Human nature in neon

When stepping into Elusive Signs: Bruce Nauman Works with Light, the latest exhibit to open at North Miami’s Museum of Contemporary Art, visitors should prepare for an optical assault. Garish neon lights flash before the eyes, blinking on and off, lending the exhibit a carnival-esque feel. But despite the colorful, jocund atmosphere immediately established by the glow of lights, this exhibit is not mere child’s play; Nauman uses this playful medium to make deeply profound, often dark statements on the human condition.

The very incongruity of the artist’s medium and message make Nauman’s exhibit worthy of discussion, if not accolades. Inspired by a neon advertisement for beer glowing outside his studio window in the 1960s, Nauman has since taken the familiarity of neon lights and created clever plays on words, anagrams and graphic illustrations to visually impart his perceptions on politics, sexuality and psychology.

At the very least, the artist’s use of the atypical medium of light deserves a nod of respect. By using a combination of neon tubing and clear glass suspension frames, Nauman very precisely and carefully makes his artwork a unique craft. His pieces are so fragile that the works on display at MOCA are actually gallery copies of originals housed in the Milwaukee Art Museum.

According to the accompanying plaque on “One Hundred Live and Die,” the largest neon light installation of Elusive Signs, 100 flashing three-word statements become Nauman’s consummate statement of the human condition. Messages such as “Think and live,” “Suck and die,” “Love and live” and “Piss and die” light up arranged in orderly, rainbow-colored columns. The four columns of 25 messages work in pairs that juxtapose basic human acts with life and death. Each pairing of verbs, no matter how incongruous, ends with both life and death-for example, if a viewer waits long enough, “Speak and live” will flash up next to “Speak and die.”

Nauman takes on several other themes throughout the 20-year span of the works displayed in Elusive Signs. In “Hanged Man,” he presents the viewer with the simple childhood game, showing a multicolored hangman drawn sequentially, gallows first, then noose, then head, and so on, with one notable addition: A very prominent, flaccid penis.
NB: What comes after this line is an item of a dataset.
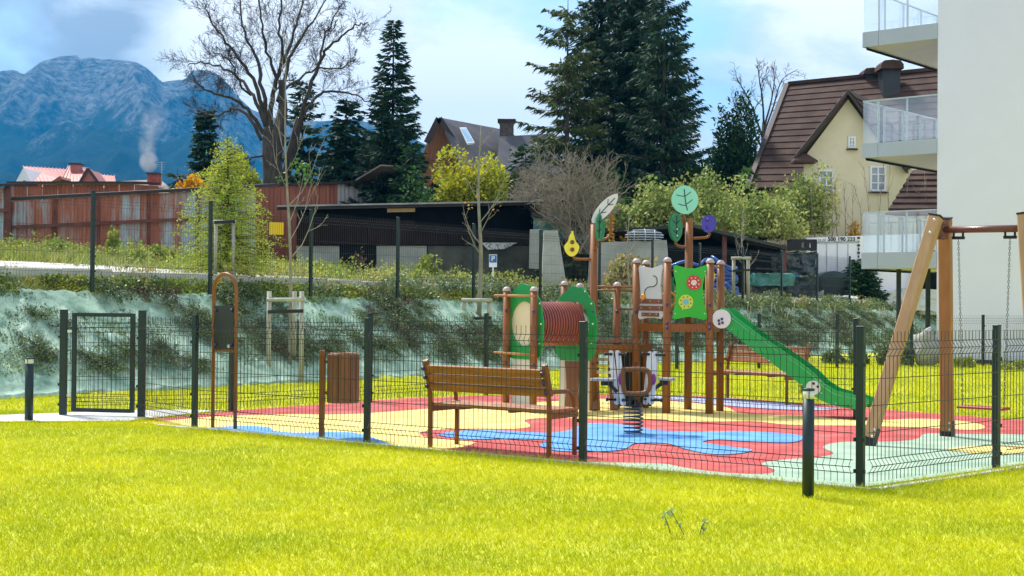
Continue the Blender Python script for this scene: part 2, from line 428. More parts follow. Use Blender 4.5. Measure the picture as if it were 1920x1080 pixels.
tag(link('mountain', npmesh('mountain', Vm.reshape(-1, 3), q, M, smooth=False)), kind='structure')

# haze
b = B(); b.box((300, 2360, 330), (9000, 4900, 664)); hz_ = b.obj('haze', bpy.data.materials.new('haze air'))
Mh = hz_.data.materials[0]; Mh.use_nodes = True; t = Mh.node_tree; t.nodes.clear()
o_ = N(t, 'ShaderNodeOutputMaterial'); pv = N(t, 'ShaderNodeVolumePrincipled'); pv.inputs['Density'].default_value = .00019; pv.inputs['Color'].default_value = (.01, .38, .84, 1); pv.inputs['Anisotropy'].default_value = .0
t.links.new(pv.outputs[0], o_.inputs['Volume']); tag(hz_, kind='stuff')

# geotextile on the bank
m_geo = mat('geotextile', (.10, .22, .15), .5, .2, 2.2, bump=.6, bscale=9, col2=(.42, .58, .44), detail=8, contrast=(.3, .62))
ss = np.arange(-9, 44, .065); dd = np.arange(-.12, 1.95, .065)
Sg, Dg = np.meshgrid(ss, dd); Xg, Yg = inv_ds(Dg, Sg); Hg = height(Xg, Yg)
off = np.zeros_like(Hg)
for i in range(Sg.shape[0]):
    for j in range(Sg.shape[1]):
        s_, d_ = Sg[i, j], Dg[i, j]
        w = noise.noise(Vector((s_ * 1.6 + .5 * d_, d_ * .9, 0))); w2 = 1 - abs(noise.noise(Vector((s_ * 2.6 + d_ * 1.3, d_ * 1.6 - s_ * .3, 3.1)))) * 2
        w3 = 1 - abs(noise.noise(Vector((s_ * 5.5 - d_ * 2.0, d_ * 5.0, 8.1)))) * 2
        off[i, j] = .05 + .03 * w + .045 * max(0, w2) ** 4 + .035 * max(0, w3) ** 4
        if i == 0: off[i, j] = -.02
nrm = .7
Vg = np.stack([Xg + .78 * off * .6, Yg - .62 * off * .6, Hg + off * .75], -1).reshape(-1, 3)
nx = Sg.shape[1]; i_, j_ = np.meshgrid(np.arange(nx - 1), np.arange(Sg.shape[0] - 1)); a = (j_ * nx + i_).ravel()
tag(link('geotextile_sheet', npmesh('geotextile_sheet', Vg, np.stack([a, a + 1, a + nx + 1, a + nx], -1), m_geo, smooth=True)),
    'pale turquoise wrinkled geotextile sheet pinned over the bank behind the playground', 'ground sheet')

# kerb along the top of the bank, laid as single stones
kr = thing('stone_kerb', 'long pale concrete kerb along the top of the turquoise covered bank', 'kerb', (*inv_ds(2.28, -6), 1.7))
kb = B(); kb.box((0, 0, 0), (.985, .08, .26), bev=.012); kme = kb.mesh('kerb_stone', m_kerb)
ang = math.atan2(.78, .62)
for k in range(52):
    x, y = inv_ds(2.28, -6 + k); z = float(height(x, y)) + .075 + .012 * math.sin(k * 2.3)
    link('kerb_stone', kme, kr, (x - kr.location.x, y - kr.location.y, z - 1.7), ang + .012 * math.sin(k * 5.1))
# gravel track on the terrace
m_grav = mat('pale gravel', (.50, .48, .44), .95, .15, 9, bump=.5, detail=9, col2=(.76, .74, .70))
def strip(name, s0, s1, d0, d1, M, dz=.02, n=60, wob=.2):
    vs = []; fs = []
    for i in range(n + 1):
        s_ = s0 + (s1 - s0) * i / n
        for k in range(5):
            d_ = d0 + (d1 - d0) * k / 4 + (wob * noise.noise(Vector((s_ * .5, k * 3.1, 0))) if k in (0, 4) else 0)
            x, y = inv_ds(d_, s_); vs.append((x, y, float(height(x, y)) + dz))
    for i in range(n):
        for k in range(4): fs.append((i * 5 + k, i * 5 + k + 1, i * 5 + k + 6, i * 5 + k + 5))
    b = B(); b.add(vs, fs, True); return b.obj(name, M)
tag(strip('gravel_track', -14, 22, 4.3, 8.2, m_grav), kind='structure')

# ------------------------------------------------------------------ playground floor
FZ = .012
POSTS_FRONT = [(380, 806), (694, 835), (1090, 868), (1613, 920)]
pA, pB = G(380, 806), G(1613, 918)
fdir = (pB - pA).normalized()              # along the front run, towards the right
P0 = pB.copy()                              # the near corner post
front_pts = [P0 - fdir * (2.56 * k) for k in range(4)]   # corner, ... , left
rdir = Vector((-fdir.y, fdir.x, 0)); rdir = (G(1868, 881) - P0); rdir.z = 0; RSTEP = rdir.length; rdir.normalize()
gateR = G(265, 784); gateL = G(118, 780); backL = G(433, 772); backM = G(911, 742); backR = G(1605, 788)
m_red = mat('red rubber', (.42, .045, .042), .85, .12, 2.6, bump=.25, bscale=70, detail=10, col2=(.60, .17, .15), contrast=(.45, .80))
m_yel = mat('yellow rubber', (.70, .53, .12), .85, .1, 2.6, bump=.25, bscale=70, detail=10, col2=(.80, .64, .22))
m_blu = mat('blue rubber', (.06, .23, .58), .85, .12, 2.6, bump=.25, bscale=70, detail=10, col2=(.13, .36, .72))
m_mint = mat('pale green rubber', (.24, .36, .26), .85, .1, 2.6, bump=.25, bscale=70, detail=10, col2=(.38, .50, .36))
m_lil = mat('grey blue rubber', (.30, .34, .52), .85, .1, 2.6, bump=.25, bscale=70, detail=10, col2=(.36, .40, .58))
m_path = mat('pale paving', (.58, .57, .54), .9, .1, 5, bump=.2)
far_r = P0 + rdir * 9.5
surf = [front_pts[3] - fdir * .1, P0 + fdir * .0, far_r, G(1920, 790), G(1757, 777), G(1650, 769), G(1500, 757), G(1335, 744.5), G(1190, 741), G(1100, 741), G(900, 743), G(760, 748), G(640, 757), G(440, 771), G(300, 787), gateR + Vector((.02, -.02, 0))]
surf = [Vector((p.x, p.y, 0)) for p in surf]
SURF = [(p.x, p.y) for p in surf]
def clip(pts, p0, n):
    o = []
    for i in range(len(pts)):
        a, c = pts[i - 1], pts[i]; da, dc = (a - p0).dot(n), (c - p0).dot(n)
        if (da >= 0) != (dc >= 0): o.append(a.lerp(c, da / (da - dc)))
        if dc >= 0: o.append(c)
    return o
def sheet(name, pts, M, z, parent=None, th=0):
    if parent is not None: pts = clip(clip(pts, P0.copy(), V3(-fdir.y, fdir.x, 0)), P0.copy(), V3(-rdir.y, rdir.x, 0))
    b = B(); P = [Vector((p.x, p.y, z)) for p in pts]; 
    if th: b.prism(P, (0, 0, -th))
    else: b.add(P, [tuple(range(len(P)))])
    return b.obj(name, M, parent)
sh = sheet('playground_floor', surf, m_red, FZ, th=.06); tag(sh, kind='structure'); 
def pat(name, px, M, z, k=5): 
    o = sheet(name, smooth_loop([G(a, b_, z) for a, b_ in px], k), M, z, sh); return o
YEL = [(262, 792), (300, 790), (398, 781), (517, 777), (636, 777), (715, 773), (794, 767), (834, 765), (930, 760), (1040, 752), (1150, 747.5), (1259, 752), (1355, 762), (1383, 773), (1430, 777), (1517, 779.5),
       (1599, 788), (1650, 788), (1719, 785), (1800, 789), (1845, 798), (1825, 806), (1719, 801), (1599, 798), (1479, 796), (1407, 790), (1268, 791), (1240, 786), (1096, 785), (1040, 783), (985, 787), (995, 799), (960, 804), (889, 803.5), (814, 806), (786, 813), (814, 822), (878, 826), (889, 831), (857, 839), (794, 842), (735, 838), (600, 831), (450, 812), (380, 806), (300, 797)]
pat('yellow_rubber_area', YEL, m_yel, FZ + .004, 4)
pat('blue_rubber_area', [(372, 806), (406, 801), (462, 798), (505, 801), (513, 807), (557, 811), (636, 809), (675, 813), (715, 826), (737, 836), (690, 840), (596, 832), (517, 825.5), (438, 815), (390, 810)], m_blu, FZ + .008)
pat('blue_rubber_area', [(822, 815), (850, 809), (900, 806), (960, 808), (1020, 811), (1060, 808), (1077, 801), (1100, 794), (1144, 793.5), (1192, 800), (1240, 807), (1335, 809.5), (1383, 808), (1470, 812), (1506, 819), (1485, 829), (1407, 827.5), (1345, 824), (1318, 829), (1370, 837), (1410, 843), (1385, 850), (1335, 851), (1287, 842), (1249, 831), (1192, 831), (1166, 843), (1096, 846.5), (1038, 844), (1012, 834), (1029, 825), (960, 822), (880, 823)], m_blu, FZ + .008)
pat('pale_green_rubber_area', [(990, 864), (1038, 865), (1144, 867), (1240, 869), (1290, 878), (1364, 886.5), (1431, 888.5), (1453, 882), (1428, 869), (1475, 861), (1527, 858), (1563, 850), (1543, 838), (1575, 829), (1671, 827.5), (1719, 823), (1738, 813), (1815, 814), (1960, 816), (2100, 830), (2100, 880), (1868, 884), (1740, 902), (1613, 922), (1400, 904), (1200, 886), (1090, 871)], m_mint, FZ + .004)
pat('yellow_rubber_area', [(1775, 842), (1830, 836), (1930, 835), (2010, 842), (1950, 850), (1840, 850)], m_yel, FZ + .008)
pat('grey_blue_rubber_area', [(1215, 742), (1335, 745), (1431, 751), (1503, 760), (1575, 767), (1479, 768), (1359, 760), (1290, 752), (1236, 748)], m_lil, FZ + .008)
# pale kerb at the front edge and the path through the gate
b = B(); e0 = front_pts[3] - fdir * .6; off = Vector((0, -.07, 0))
b.bar(e0 + off + Vector((0, 0, .0)), P0 + off + fdir * .07, .07, .05); b.bar(P0 + off + fdir * .08 + rdir * .04, far_r + off, .07, .05)
tag(b.obj('edging_kerb', m_path), kind='structure')
path_pts = [G(-500, 789), G(-150, 786), G(110, 776.5), G(270, 771), G(425, 770), G(330, 781), G(262, 788), G(240, 792), G(-150, 794), G(-500, 796)]
tag(sheet('garden_path', path_pts, m_path, .016), kind='structure')
PATHP = [(p.x, p.y) for p in path_pts]

# ------------------------------------------------------------------ grass
def grass(name, pts, hts, w, M, lean=.35, kind='stuff'):
    n = len(pts); rng = RNG
    D = np.stack([rng.normal(0, lean, n), rng.normal(0, lean, n), np.ones(n)], -1) * np.asarray(hts).reshape(-1, 1)
    ang_ = rng.uniform(0, 2 * np.pi, n); S = np.stack([np.cos(ang_), np.sin(ang_), np.zeros(n)], -1) * np.asarray(w).reshape(-1, 1)
    P = np.asarray(pts); bend = np.stack([rng.normal(0, lean, n), rng.normal(0, lean, n), np.zeros(n)], -1) * np.asarray(hts).reshape(-1, 1)
    V = np.stack([P - S, P + S, P + D * .55 + S * .7, P + D + bend, P + D * .55 - S * .7], 1).reshape(-1, 3)
    me = bpy.data.meshes.new(name); k = np.arange(n, dtype=np.int32)[:, None] * 5
    T = np.concatenate([k + np.array([[0, 1, 2, 4]]), ], 1); T3 = k + np.array([[4, 2, 3]])
    loops = np.concatenate([T, T3], 1).ravel().astype(np.int32)
    me.vertices.add(len(V)); me.vertices.foreach_set('co', V.astype(np.float32).ravel())
    me.loops.add(len(loops)); me.loops.foreach_set('vertex_index', loops)
    st = (np.arange(n, dtype=np.int32)[:, None] * 7 + np.array([[0, 4]])).ravel(); tot = np.tile([4, 3], n)
    me.polygons.add(2 * n); me.polygons.foreach_set('loop_start', st.astype(np.int32)); me.polygons.foreach_set('loop_total', tot.astype(np.int32))
    me.materials.append(M); me.update(calc_edges=True)
    return tag(link(name, me), kind=kind)
m_blade = mat('grass blade', (.38, .45, .002), .55, .2, .55, col2=(.66, .64, .003), trans=.4, island=.24, detail=6, spec=.25)
def scatter(n, x0, x1, y0, y1): return np.stack([RNG.uniform(x0, x1, n), RNG.uniform(y0, y1, n)], -1)
def wedge(n, y0, y1, pw=1.0):
    y = y0 + (y1 - y0) * RNG.uniform(0, 1, n) ** pw; x = RNG.uniform(-.40, .40, n) * (y + .5); return np.stack([x, y], -1)
no = lambda P: ~(inside(P, SURF) | inside(P, PATHP))
P = wedge(330000, 6.6, 17.8, .95); P = P[no(P)]; d_ = ds(P[:, 0], P[:, 1])[0]; P = P[d_ < -.05]
patch = np.array([noise.noise(Vector((x * .8, y * .8, 0))) for x, y in P[::1]])
hts = RNG.uniform(.018, .042, len(P)) * (1 + .25 * patch)
grass('lawn_grass', np.column_stack([P, np.zeros(len(P))]), hts, RNG.uniform(.0018, .0035, len(P)), m_blade, .55)
P = wedge(240000, 15.5, 38); P = P[no(P)]; d_ = ds(P[:, 0], P[:, 1])[0]; P = P[d_ < .05]
grass('lawn_grass', np.column_stack([P, np.zeros(len(P))]), RNG.uniform(.03, .06, len(P)), RNG.uniform(.003, .006, len(P)), m_blade, .5)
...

Once completed, this hangman goes dark while its writhing, duo-tone counterpart flashes, dying with a gigantic, erect penis. Perverse, perhaps, but also humorous; the piece can accurately be summed up with the adage, “Lucky men are hung, unlucky men are hanged.”

Sexuality is the feature in another, more political work, “Five Marching Men.” Here, soldiers multiply in straight-legged Nazi-stomps.

As each additional soldier mimics his counterparts, down to his monstrously erect penis, the viewer recognizes Nauman’s ridiculing of the testosterone-driven, uniform one-mindedness of militarism.

The extraction of such messages takes a bit of mental stretching, exercise that not every gallery-goer is up for.

Strolling through MOCA during the opening of Elusive Signs, several visitors made comments such as, “I can’t handle it,” and “What kind of person supports art like this?”

Perhaps Nauman refers to himself in one text-heavy installation which reads, “The true artist helps the world by revealing mystic truths.”

Visitors quite literally have to crane their necks and turn their heads to follow the spiraled cursive of this particular work, which shares the same title as its message. This physical act mirrors the mental perspective required of those that seek to appreciate Nauman’s work.

Elusive Signs: Bruce Nauman Works with Light will be on display now through January 7 at the Museum of Contemporary Art, located at 770 NE 125th Street in North Miami.

MOCA charges $3 for students with identification and $5 for adults.

Admission to the museum is free to the public on Tuesdays and free to North Miami residents every day.

Bring a pair of sunglasses if you have shamelessly sensitive eyes.